どうしてだろう?といつも自分が不思議だったし、そんな自分がなんだか「おかしいのかな?」とすら思っていた。

本当はさして行きたくもないのに、現実からの逃避とか、何か特別なものを得ようとしているとか、自己価値が低いから、旅で自分探ししようとか、そんなつもりなのかと内観した。

しかし、沢木耕太郎さんもそうだと読んで、とてもホッとしたというか、「そんなもんなんだな」と安心した。

あ、今日のnoteにはなんの答えも結論もないです(笑)。ただ、そういうことってあるんだよね?わかる人にはわかるでしょ?ってだけです。

どうしてそうなのか?はわからない。僕自身、自己分析を何度も試みたけど、単純に「恐れ」としか出ない。

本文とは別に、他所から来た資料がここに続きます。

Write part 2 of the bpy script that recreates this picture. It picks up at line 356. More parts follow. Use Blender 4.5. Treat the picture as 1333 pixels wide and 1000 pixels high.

その恐れは、旅でのトラブルなどの恐れではない。それは「不安、緊張感」として明白。

そうではない、漠然とした恐れ。ひょっとすると、「自分が変わること」への恐れなのかもしれない、と思ったりもする。

旅は人を変える。新しい人、土地、そして自分自身との出会い。

ひとり旅の間は、当たり前だけどずっと一人だ。お店の人とか、そういうくらいの会話はあれど、基本的に話し相手は「自分」しかいない。だから嫌がおうにも自己が深まる。

レンタカーを借りて、山奥の巨石の古墳とかを目指す2時間。ずっと考え事してたり、自分と語らっているのだ。

変化への恐れ。毎回、密かに僕は潜在的に感じているからこそ、「行きたくない」と思っているのかも知れなし、まったく違う理由かも知れない。

でもこれからも僕は、旅に行く時はいつも「はぁ〜、めんどくせぇな」という気持ちを感じながら、旅に出るのだろう。